● **WHAT YOU NEED TO DO**: Skip the pictures. Set down, word for word, the lines from the start of the material up to and including the line with "SC.camera = cam".

● **LISTING**:
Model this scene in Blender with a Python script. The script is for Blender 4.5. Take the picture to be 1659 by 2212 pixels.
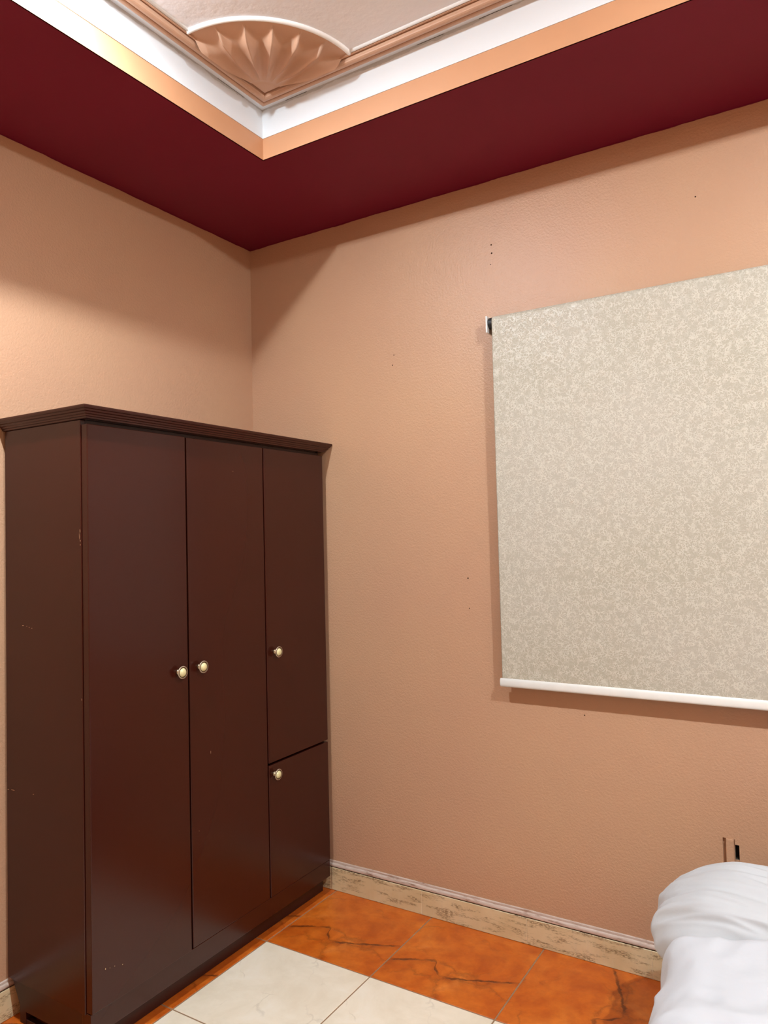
import bpy, bmesh, math, random
from mathutils import Vector, Matrix, noise

for o in list(bpy.data.objects):
    bpy.data.objects.remove(o, do_unlink=True)
SC = bpy.context.scene
COL = SC.collection

# ------------------------------------------------------------------ camera
CAM = Vector((2.26356, -2.55798, 1.466))
R_ = Vector((0.85138551, 0.52401716, -0.02342508))
U_ = Vector((0.03814887, -0.01731792, 0.99912199))
F_ = Vector((-0.52315139, 0.85153163, 0.03473489))
cd = bpy.data.cameras.new('camera')
cd.sensor_fit = 'HORIZONTAL'
cd.sensor_width = 36.0
cd.lens = 1596.07 / 1659.0 * 36.0
cd.clip_start = 0.02
cam = bpy.data.objects.new('camera', cd)
COL.objects.link(cam)
m = Matrix.Identity(4)
for i in range(3):
    m[i][0] = R_[i]; m[i][1] = U_[i]; m[i][2] = -F_[i]; m[i][3] = CAM[i]
cam.matrix_world = m
SC.camera = cam

# ------------------------------------------------------------------ world, lamps, exposure
w = bpy.data.worlds.new('world'); SC.world = w; w.use_nodes = True
w.node_tree.nodes['Background'].inputs[0].default_value = (1, 1, 1, 1)
w.node_tree.nodes['Background'].inputs[1].default_value = 0.0

LC = (0.83, 0.965, 1.08)                 # cool white lamps
def lamp(name, loc, side, down, radius):
    """small dome lamp under the tray ceiling: even glow plus the stronger downward part of a dome"""
    l = bpy.data.lights.new(name, 'POINT')
    l.energy = side; l.color = LC; l.shadow_soft_size = radius
    o = bpy.data.objects.new(name, l); o.location = loc; COL.objects.link(o)
    a = bpy.data.lights.new(name + '_down', 'AREA')
    a.shape = 'DISK'; a.size = 2 * radius; a.energy = down; a.color = LC
    p = bpy.data.objects.new(name + '_down', a); p.location = (loc[0], loc[1], loc[2] - radius); COL.objects.link(p)
lamp('ceiling_lamp_light', (0.752, -1.58, 2.962), 13.5, 22.0, 0.019)
lamp('ceiling_lamp_light', (2.95, -1.58, 2.962), 38.0, 31.0, 0.019)

vs = SC.view_settings
vs.view_transform = 'Standard'; vs.look = 'None'
vs.exposure = 0.66; vs.gamma = 1.0; vs.use_curve_mapping = False

# ------------------------------------------------------------------ materials
def s2l(c):
    return tuple(((v / 255.0) / 12.92 if v / 255.0 <= 0.04045 else ((v / 255.0 + 0.055) / 1.055) ** 2.4) for v in c)

class NT:
    def __init__(s, name):
        s.m = bpy.data.materials.new(name); s.m.use_nodes = True
        s.t = s.m.node_tree; s.b = s.t.nodes['Principled BSDF']
    def n(s, kind, **kw):
        nd = s.t.nodes.new(kind)
        for k, v in kw.items():
            if k.startswith('i_'):
                key = k[2:]
                key = int(key) if key.isdigit() else key.replace('_', ' ')
                nd.inputs[key].default_value = v
            else:
                setattr(nd, k, v)
        return nd
    def l(s, a, b):
        s.t.links.new(a, b)
    def obj(s, scale=(1, 1, 1)):
        tc = s.n('ShaderNodeTexCoord'); mp = s.n('ShaderNodeMapping')
        mp.inputs['Scale'].default_value = scale
        s.l(tc.outputs['Object'], mp.inputs['Vector'])
        return mp.outputs['Vector']
    def noise(s, vec, scale, detail=3, rough=0.5, dist=0.0):
        nd = s.n('ShaderNodeTexNoise'); nd.inputs['Scale'].default_value = scale
        nd.inputs['Detail'].default_value = detail; nd.inputs['Roughness'].default_value = rough
        nd.inputs['Distortion'].default_value = dist
        s.l(vec, nd.inputs['Vector'])
        return nd
    def ramp(s, fac, stops, interp='LINEAR'):
        r = s.n('ShaderNodeValToRGB'); cr = r.color_ramp; cr.interpolation = interp
        while len(cr.elements) > 1: cr.elements.remove(cr.elements[-1])
        cr.elements[0].position = stops[0][0]; cr.elements[0].color = tuple(stops[0][1]) + (1,)
        for p, c in stops[1:]:
            e = cr.elements.new(p); e.color = tuple(c) + (1,)
        s.l(fac, r.inputs['Fac'])
        return r.outputs['Color']
    def mix(s, fac, a, b, blend='MIX'):
        x = s.n('ShaderNodeMix', data_type='RGBA', blend_type=blend)
        for sock, v in ((x.inputs[0], fac), (x.inputs[6], a), (x.inputs[7], b)):
            if isinstance(v, (int, float)): sock.default_value = v
            elif isinstance(v, tuple): sock.default_value = v if len(v) == 4 else v + (1,)
            else: s.l(v, sock)
        return x.outputs[2]
    def math(s, op, a, b=0.0):
        x = s.n('ShaderNodeMath', operation=op)
        for sock, v in ((x.inputs[0], a), (x.inputs[1], b)):
            if isinstance(v, (int, float)): sock.default_value = v
            else: s.l(v, sock)
        return x.outputs[0]
    def bump(s, h, strength, dist):
        b = s.n('ShaderNodeBump'); b.inputs['Strength'].default_value = strength
        b.inputs['Distance'].default_value = dist
        s.l(h, b.inputs['Height']); s.l(b.outputs[0], s.b.inputs['Normal'])
    def fin(s, col=None, rough=0.5, spec=0.5, coat=0.0, metal=0.0, coat_rough=0.1):
        if col is not None:
            if isinstance(col, tuple): s.b.inputs['Base Color'].default_value = col if len(col) == 4 else col + (1,)
            else: s.l(col, s.b.inputs['Base Color'])
        if isinstance(rough, (int, float)): s.b.inputs['Roughness'].default_value = rough
        else: s.l(rough, s.b.inputs['Roughness'])
        s.b.inputs['Specular IOR Level'].default_value = spec
        s.b.inputs['Coat Weight'].default_value = coat
        s.b.inputs['Coat Roughness'].default_value = coat_rough
        s.b.inputs['Metallic'].default_value = metal
        return s.m

H = 2.8023          # soffit height
TOP = 2.985         # tray ceiling height

def mat_wall():
    t = NT('peach_wall_paint'); v = t.obj()
    big = t.noise(v, 1.3, 3)
    col = t.ramp(big.outputs[0], [(0.3, s2l((188, 144, 113))), (0.7, s2l((192, 150, 115)))])
    # uneven brushed edge where the burgundy ceiling paint meets the wall
    sep = t.n('ShaderNodeSeparateXYZ'); t.l(v, sep.inputs[0])
    en = t.noise(v, 9.0, 4, 0.6)
    edge = t.math('ADD', sep.outputs[2], t.math('MULTIPLY', en.outputs[0], 0.010))
    mask = t.math('GREATER_THAN', edge, H + 0.0022)
    col = t.mix(mask, col, s2l((115, 13, 43)))
    b1 = t.noise(v, 125.0, 2, 0.55); b2 = t.noise(v, 300.0, 2)
    h = t.math('ADD', b1.outputs[0], t.math('MULTIPLY', b2.outputs[0], 0.35))
    t.bump(h, 0.30, 0.005)
    return t.fin(col, 0.42, 0.42)

def mat_paint(name, rgb, rough=0.5, spec=0.4, bs=120.0, strength=0.12, var=4):
    t = NT(name); v = t.obj()
    n = t.noise(v, 2.5, 4)
    a = s2l(tuple(max(0, c - var) for c in rgb)); b = s2l(tuple(min(255, c + var) for c in rgb))
    col = t.ramp(n.outputs[0], [(0.3, a), (0.7, b)])
    t.bump(t.noise(v, bs, 3).outputs[0], strength, 0.004)
    return t.fin(col, rough, spec)

def mat_white_riser():
    t = NT('white_riser_paint'); v = t.obj()
    sep = t.n('ShaderNodeSeparateXYZ'); t.l(v, sep.inputs[0])
    n = t.noise(v, 7.0, 5, 0.6)
    wav = t.math('ADD', sep.outputs[2], t.math('MULTIPLY', t.math('SUBTRACT', n.outputs[0], 0.5), 0.05))
    f = t.math('GREATER_THAN', wav, TOP - 0.008)
    col = t.mix(t.math('MULTIPLY', f, 0.55), s2l((224, 226, 226)), s2l((180, 176, 168)))
    ck = t.noise(v, 5.0, 2)
    crack = t.math('MULTIPLY', t.math('GREATER_THAN', ck.outputs[0], 0.56), t.math('GREATER_THAN', sep.outputs[2], TOP - 0.0022))
    col = t.mix(crack, col, s2l((95, 92, 82)))
    t.bump(t.noise(v, 60.0, 3).outputs[0], 0.08, 0.004)
    return t.fin(col, 0.5, 0.4)

def mat_wood():
    t = NT('dark_brown_lacquer'); v = t.obj()
    n = t.noise(v, 1.5, 1, 0.4)
    col = t.ramp(n.outputs[0], [(0.25, s2l((55, 17, 8))), (0.75, s2l((58, 19, 9)))])
    return t.fin(col, 0.25, 0.42)

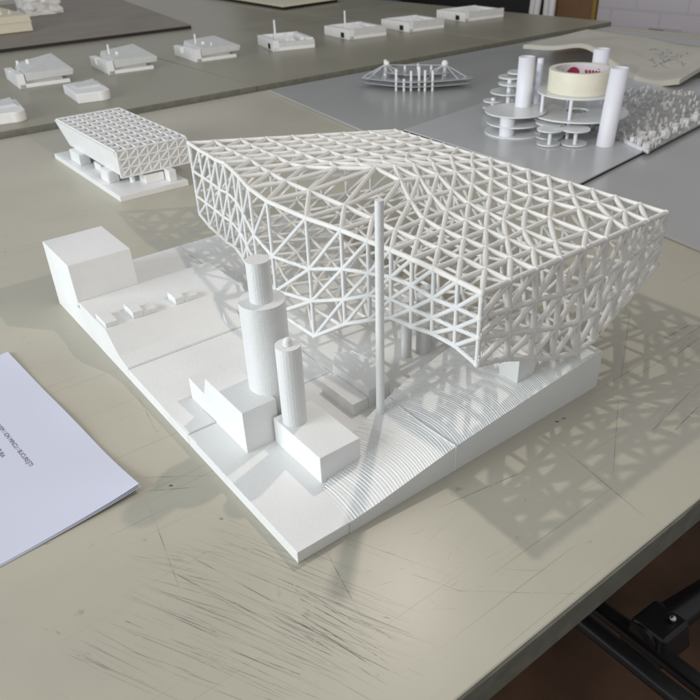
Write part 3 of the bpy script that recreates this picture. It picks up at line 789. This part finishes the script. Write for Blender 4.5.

● **SOLUTION TO THIS PROBLEM**:
Model this scene in Blender with a Python script. The script is for Blender 4.5. Take the picture to be 1659 by 2212 pixels.
import bpy, bmesh, math, random
from mathutils import Vector, Matrix, noise

for o in list(bpy.data.objects):
    bpy.data.objects.remove(o, do_unlink=True)
SC = bpy.context.scene
COL = SC.collection

# ------------------------------------------------------------------ camera
CAM = Vector((2.26356, -2.55798, 1.466))
R_ = Vector((0.85138551, 0.52401716, -0.02342508))
U_ = Vector((0.03814887, -0.01731792, 0.99912199))
F_ = Vector((-0.52315139, 0.85153163, 0.03473489))
cd = bpy.data.cameras.new('camera')
cd.sensor_fit = 'HORIZONTAL'
cd.sensor_width = 36.0
cd.lens = 1596.07 / 1659.0 * 36.0
cd.clip_start = 0.02
cam = bpy.data.objects.new('camera', cd)
COL.objects.link(cam)
m = Matrix.Identity(4)
for i in range(3):
    m[i][0] = R_[i]; m[i][1] = U_[i]; m[i][2] = -F_[i]; m[i][3] = CAM[i]
cam.matrix_world = m
SC.camera = cam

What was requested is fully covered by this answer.